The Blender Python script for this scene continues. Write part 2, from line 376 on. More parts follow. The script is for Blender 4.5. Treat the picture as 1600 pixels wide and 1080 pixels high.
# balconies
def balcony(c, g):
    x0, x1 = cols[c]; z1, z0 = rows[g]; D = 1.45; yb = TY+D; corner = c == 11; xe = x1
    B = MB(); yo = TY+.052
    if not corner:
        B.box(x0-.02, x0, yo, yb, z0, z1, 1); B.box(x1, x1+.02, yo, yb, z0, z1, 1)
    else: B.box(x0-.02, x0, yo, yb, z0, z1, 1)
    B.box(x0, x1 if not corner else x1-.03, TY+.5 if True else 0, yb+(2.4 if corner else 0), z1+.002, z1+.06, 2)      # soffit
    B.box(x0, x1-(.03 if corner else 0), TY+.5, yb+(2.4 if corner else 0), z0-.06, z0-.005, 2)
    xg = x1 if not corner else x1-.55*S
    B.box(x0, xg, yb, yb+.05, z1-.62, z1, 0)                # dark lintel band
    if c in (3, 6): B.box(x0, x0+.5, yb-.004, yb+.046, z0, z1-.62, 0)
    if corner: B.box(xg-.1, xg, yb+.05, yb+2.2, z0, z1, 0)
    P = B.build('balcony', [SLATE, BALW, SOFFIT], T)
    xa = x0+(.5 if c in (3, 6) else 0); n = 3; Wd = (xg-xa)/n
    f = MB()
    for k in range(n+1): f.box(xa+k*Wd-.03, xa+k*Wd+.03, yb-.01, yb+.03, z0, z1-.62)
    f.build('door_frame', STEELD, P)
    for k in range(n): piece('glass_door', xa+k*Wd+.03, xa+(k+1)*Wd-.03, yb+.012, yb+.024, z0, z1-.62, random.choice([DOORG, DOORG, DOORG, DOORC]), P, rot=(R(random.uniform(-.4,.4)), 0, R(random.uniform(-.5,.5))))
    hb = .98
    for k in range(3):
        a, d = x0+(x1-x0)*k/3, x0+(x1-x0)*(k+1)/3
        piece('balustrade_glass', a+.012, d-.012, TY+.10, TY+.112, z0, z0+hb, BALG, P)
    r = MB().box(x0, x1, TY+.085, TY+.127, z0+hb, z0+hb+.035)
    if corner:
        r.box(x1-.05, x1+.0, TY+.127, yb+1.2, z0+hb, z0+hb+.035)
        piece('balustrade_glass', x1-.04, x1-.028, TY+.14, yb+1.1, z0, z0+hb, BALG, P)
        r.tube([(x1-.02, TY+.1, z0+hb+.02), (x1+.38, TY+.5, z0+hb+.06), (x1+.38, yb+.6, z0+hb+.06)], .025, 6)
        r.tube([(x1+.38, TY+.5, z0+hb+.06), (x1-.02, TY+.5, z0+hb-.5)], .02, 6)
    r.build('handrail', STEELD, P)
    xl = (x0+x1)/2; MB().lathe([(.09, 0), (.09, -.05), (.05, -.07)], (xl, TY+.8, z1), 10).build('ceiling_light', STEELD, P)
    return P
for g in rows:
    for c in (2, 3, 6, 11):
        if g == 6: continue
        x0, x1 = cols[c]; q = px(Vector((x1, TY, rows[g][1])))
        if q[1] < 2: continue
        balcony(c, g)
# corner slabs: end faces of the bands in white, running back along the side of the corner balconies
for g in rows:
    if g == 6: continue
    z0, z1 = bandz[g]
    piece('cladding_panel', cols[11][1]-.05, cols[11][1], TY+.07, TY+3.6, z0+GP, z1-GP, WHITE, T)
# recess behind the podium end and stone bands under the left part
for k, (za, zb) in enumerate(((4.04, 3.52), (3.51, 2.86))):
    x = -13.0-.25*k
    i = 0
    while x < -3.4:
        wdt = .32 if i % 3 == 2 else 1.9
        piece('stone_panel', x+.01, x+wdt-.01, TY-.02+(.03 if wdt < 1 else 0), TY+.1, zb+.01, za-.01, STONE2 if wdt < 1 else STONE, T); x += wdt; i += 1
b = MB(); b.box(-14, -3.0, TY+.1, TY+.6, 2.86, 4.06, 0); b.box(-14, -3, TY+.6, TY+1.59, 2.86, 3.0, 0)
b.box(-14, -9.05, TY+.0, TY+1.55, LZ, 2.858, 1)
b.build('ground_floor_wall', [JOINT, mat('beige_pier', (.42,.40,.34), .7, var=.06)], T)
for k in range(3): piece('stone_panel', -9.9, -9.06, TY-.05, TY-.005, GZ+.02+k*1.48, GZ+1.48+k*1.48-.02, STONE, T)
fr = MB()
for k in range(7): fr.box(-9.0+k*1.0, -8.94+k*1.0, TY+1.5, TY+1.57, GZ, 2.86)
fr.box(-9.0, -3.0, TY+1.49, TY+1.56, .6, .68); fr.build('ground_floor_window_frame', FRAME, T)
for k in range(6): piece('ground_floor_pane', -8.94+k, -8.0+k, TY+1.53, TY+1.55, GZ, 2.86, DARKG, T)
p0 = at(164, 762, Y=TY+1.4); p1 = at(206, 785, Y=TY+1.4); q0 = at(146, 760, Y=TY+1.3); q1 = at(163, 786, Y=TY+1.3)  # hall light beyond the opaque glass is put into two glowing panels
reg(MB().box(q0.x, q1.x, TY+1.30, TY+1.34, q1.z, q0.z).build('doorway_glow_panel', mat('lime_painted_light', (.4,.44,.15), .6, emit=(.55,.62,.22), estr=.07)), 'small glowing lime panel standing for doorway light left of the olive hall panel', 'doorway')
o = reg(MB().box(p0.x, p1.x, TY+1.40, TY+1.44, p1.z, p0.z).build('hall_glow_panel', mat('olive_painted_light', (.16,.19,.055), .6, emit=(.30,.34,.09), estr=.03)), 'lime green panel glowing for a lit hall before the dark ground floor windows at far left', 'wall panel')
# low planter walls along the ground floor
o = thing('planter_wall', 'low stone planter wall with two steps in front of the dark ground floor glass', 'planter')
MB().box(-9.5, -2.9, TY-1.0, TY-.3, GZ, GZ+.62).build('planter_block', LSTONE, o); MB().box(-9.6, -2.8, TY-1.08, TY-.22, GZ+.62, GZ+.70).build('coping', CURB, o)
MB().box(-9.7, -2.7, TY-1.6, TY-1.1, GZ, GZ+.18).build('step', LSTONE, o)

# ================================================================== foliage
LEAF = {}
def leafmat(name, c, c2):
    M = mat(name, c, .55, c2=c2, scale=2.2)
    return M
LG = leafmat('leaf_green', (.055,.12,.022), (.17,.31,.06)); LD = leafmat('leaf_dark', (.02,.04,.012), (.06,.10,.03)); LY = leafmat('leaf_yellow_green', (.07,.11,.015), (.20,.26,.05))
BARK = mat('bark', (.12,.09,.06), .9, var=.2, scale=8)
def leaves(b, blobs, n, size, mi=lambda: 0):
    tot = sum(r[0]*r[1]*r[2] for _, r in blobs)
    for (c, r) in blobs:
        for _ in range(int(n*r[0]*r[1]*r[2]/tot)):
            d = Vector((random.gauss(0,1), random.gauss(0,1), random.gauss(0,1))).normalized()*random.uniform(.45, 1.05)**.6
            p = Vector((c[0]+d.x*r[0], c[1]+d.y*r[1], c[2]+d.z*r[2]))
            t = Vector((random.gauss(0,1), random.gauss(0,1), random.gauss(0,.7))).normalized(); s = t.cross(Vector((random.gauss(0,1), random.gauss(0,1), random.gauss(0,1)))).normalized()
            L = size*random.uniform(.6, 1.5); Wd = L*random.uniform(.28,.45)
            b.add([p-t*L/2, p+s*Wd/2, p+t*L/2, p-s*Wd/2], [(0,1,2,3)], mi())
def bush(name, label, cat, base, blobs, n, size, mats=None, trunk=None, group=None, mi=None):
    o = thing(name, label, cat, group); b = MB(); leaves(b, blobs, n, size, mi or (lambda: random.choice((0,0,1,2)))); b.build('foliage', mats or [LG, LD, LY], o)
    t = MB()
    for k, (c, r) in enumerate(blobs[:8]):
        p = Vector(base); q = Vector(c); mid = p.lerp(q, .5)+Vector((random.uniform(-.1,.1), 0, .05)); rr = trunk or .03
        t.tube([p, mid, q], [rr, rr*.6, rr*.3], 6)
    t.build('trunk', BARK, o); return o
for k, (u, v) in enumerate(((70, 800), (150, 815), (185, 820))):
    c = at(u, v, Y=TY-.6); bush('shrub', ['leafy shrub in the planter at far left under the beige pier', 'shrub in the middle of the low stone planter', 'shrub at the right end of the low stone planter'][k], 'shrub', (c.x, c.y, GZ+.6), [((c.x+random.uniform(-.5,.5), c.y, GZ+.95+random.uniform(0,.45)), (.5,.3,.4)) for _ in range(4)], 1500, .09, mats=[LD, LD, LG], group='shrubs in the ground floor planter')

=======

» **Task**
Count how many lines of the material hold the string "part". Give the number and nothing more.

» **Solution to this exercise**
2